Concebida pouco antes da morte do artista pernambucano Tunga, aos 64 anos, em junho deste ano, a exposição Pálpebras ocupa simultaneamente os dois espaços da Galeria Millan, a sede original e o anexo, com obras de diferentes períodos, mas ligadas entre si – aliás, como tudo o que fez o escultor. Na sede original estão trabalhos do conjunto Phanógraphos, que representam pequenas variações da série Cooking Crystals (2010) – frascos de laboratório contendo um líquido âmbar como urina, presos com ímãs a estruturas metálicas. No segundo andar, desenhos de Tunga dialogam com obras de outros artistas, entre eles Arthur Barrio, Miguel Rio Branco, Paulo Pasta e Thiago Rocha Pita, que foi seu assistente .
No anexo está exposta a série Morfológicas, esculturas que, como sugere o título, representam corpos em fragmentos, inspirados no processo alquímico e animados pela promessa de transcendência. Como se sabe, dois anos antes de morrer, Tunga exibiu esculturas da série From La Voie Humide, que buscavam nos textos herméticos dos antigos alquimistas uma chave para transformar a matéria – na “voie humide’, ou via úmida, o orvalho, misturado ao enxofre (princípio ativo, masculino) e ao mercúrio (princípio feminino), constituem o preâmbulo da vida.
Logo na entrada do anexo, uma monumental escultura que representa essa conjunção cósmica, A Seus Pés, de sete metros de altura, mostra essa matéria finalmente amalgamada com sua essência imaterial. Dedos gigantescos, que apontam para diferentes direções, encontram em vagens pantagruélicas sua correspondência morfológica – e sexual. Um dos dedos sustenta um ventre fertilizado, indicando que o elemento viril finalmente está pronto para a concepção. Não é tão simples assim, mas, evocando Plotino, seria a emergência de um novo ser, o que transfere à peça um anúncio de renascimento – feito pelo próprio artista em sua despedida, no ocaso de sua existência.

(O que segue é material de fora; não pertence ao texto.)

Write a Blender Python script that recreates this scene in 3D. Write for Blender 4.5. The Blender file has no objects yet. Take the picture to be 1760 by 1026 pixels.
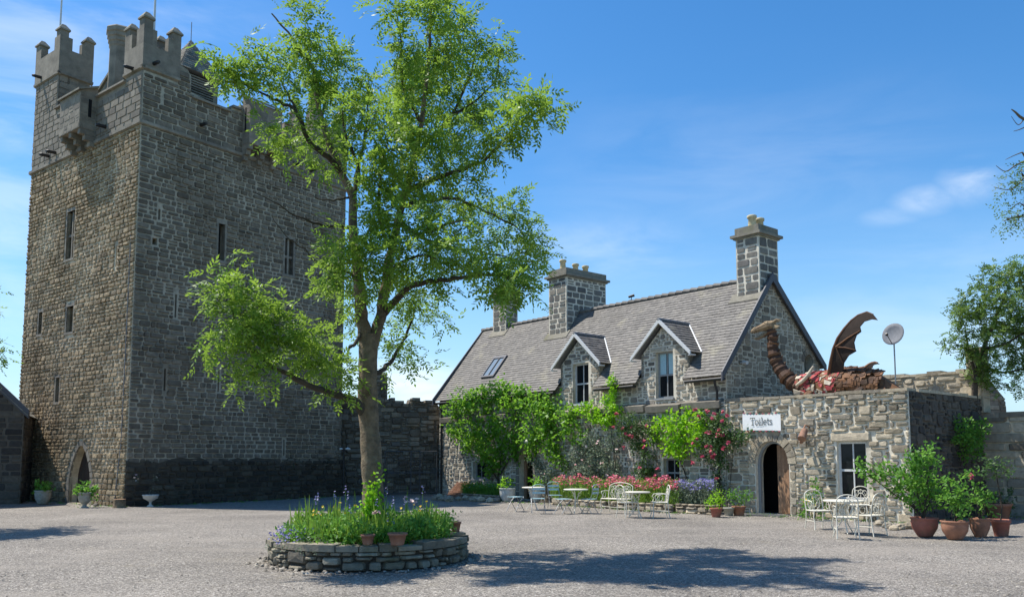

É possível identificar nessa e outras peças da mostra uma ligação com a tradição surrealista – traços de Hans Arp e Louise Bourgeois são imediatamente reconhecíveis. Contudo, o que chama a atenção nessa exposição póstuma não é exatamente esse parentesco. Surpreende mesmo a atenção dispensada por Tunga à tradição greco-romana como o maior legado da modernidade, no sentido do que a fragmentação da escultura clássica despertou em modernos como Rodin e contemporâneos como Arp. Ela se traduz no gosto por torsos e outros pedaços do corpo, exigindo do espectador o movimento voluntário das pálpebras para concluir a figura, no limite da abstração.
A peça A Seus Pés, assim como outras esculturas da exposição, não chegou a ser fundida em versão final (bronze). O que o público vê é a prova do artista, guardada no ateliê de Tunga, o Laboratório Agnut (o nome do artista de trás para a frente), no Rio. Seu assistente, Fernando Sant’Anna, que trabalhou com ele por 15 anos, fala da incompletude desse grupo de peças como um motivo a mais para montar a exposição não como retrospectiva, mas como um evento transitório, que reconstitui ligeiramente o último posto de trabalho de Tunga, antes que um traiçoeiro câncer na garganta o levasse.

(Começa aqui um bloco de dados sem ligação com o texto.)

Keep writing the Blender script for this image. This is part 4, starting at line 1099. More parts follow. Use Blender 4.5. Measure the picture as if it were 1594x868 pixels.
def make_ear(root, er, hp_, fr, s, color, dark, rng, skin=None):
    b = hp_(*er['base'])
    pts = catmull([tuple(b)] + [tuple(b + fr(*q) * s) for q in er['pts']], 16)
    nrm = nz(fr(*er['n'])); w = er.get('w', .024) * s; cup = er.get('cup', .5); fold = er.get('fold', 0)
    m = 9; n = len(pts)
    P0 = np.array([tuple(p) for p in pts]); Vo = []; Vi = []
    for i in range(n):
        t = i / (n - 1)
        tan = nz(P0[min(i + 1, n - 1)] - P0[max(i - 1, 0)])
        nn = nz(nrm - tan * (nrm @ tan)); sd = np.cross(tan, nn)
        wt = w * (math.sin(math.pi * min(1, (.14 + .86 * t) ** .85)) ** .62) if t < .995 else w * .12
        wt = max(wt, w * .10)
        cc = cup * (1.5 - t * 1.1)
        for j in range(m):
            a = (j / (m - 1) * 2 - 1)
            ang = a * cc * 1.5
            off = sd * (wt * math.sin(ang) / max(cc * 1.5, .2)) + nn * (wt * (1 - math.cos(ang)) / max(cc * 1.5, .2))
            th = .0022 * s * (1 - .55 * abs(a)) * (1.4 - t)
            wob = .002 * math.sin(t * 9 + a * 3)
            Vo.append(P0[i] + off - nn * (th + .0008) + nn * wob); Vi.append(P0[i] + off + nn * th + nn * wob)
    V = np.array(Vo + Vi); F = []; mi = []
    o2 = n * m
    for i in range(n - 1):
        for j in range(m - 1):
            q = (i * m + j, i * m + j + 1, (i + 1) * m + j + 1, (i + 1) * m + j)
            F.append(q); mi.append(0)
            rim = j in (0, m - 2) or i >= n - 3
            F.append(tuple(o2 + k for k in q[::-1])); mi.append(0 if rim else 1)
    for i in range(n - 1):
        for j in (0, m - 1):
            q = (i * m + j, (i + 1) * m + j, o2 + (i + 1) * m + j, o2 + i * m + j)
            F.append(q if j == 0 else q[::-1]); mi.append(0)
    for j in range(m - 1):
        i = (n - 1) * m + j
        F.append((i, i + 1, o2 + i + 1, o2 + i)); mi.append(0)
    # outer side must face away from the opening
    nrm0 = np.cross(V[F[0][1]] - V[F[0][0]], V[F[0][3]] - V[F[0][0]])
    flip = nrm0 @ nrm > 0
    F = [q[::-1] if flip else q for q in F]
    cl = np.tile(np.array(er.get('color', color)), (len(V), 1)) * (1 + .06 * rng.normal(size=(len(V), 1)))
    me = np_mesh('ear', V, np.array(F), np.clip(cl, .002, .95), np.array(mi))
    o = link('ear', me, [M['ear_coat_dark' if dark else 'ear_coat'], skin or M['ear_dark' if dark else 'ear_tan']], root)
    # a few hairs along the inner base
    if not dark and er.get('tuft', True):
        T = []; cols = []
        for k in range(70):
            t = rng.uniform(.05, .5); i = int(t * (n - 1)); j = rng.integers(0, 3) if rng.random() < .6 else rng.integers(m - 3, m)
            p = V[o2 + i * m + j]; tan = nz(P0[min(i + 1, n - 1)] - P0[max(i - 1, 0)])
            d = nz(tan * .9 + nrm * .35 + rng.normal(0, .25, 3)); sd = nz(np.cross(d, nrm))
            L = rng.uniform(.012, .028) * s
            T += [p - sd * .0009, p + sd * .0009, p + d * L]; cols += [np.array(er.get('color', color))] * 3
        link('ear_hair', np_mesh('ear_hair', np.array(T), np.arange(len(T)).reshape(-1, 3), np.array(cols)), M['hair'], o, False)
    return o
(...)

Sant’Anna, que começou sua vida profissional construindo marionetes, era constantemente desafiado por Tunga a executar objetos insólitos, entre eles um livro de borracha – um dos últimos criados por ele. Na mostra, há uma obra que usa o material e integra o universo de sua mitologia pessoal – uma peça dentada que recorre ao método tradicional da escultura em bronze, deixando seu negativo (ou molde) à mostra. Como alquimista, Tunga, seduzido por formas herméticas, experimentou os mais diversos materiais (chumbo, cristais, ímãs, aço, cobre), sempre atento ao seu sentido simbólico, valendo-se de uma narrativa que não dispensou referências literárias. Neobarroco ou surrealista, pouco importa o rótulo. O que importa, de fato, é o conteúdo. Com Pálpebras, Tunga conquista o posto do mais importante artista contemporâneo brasileiro. Dificilmente será superado.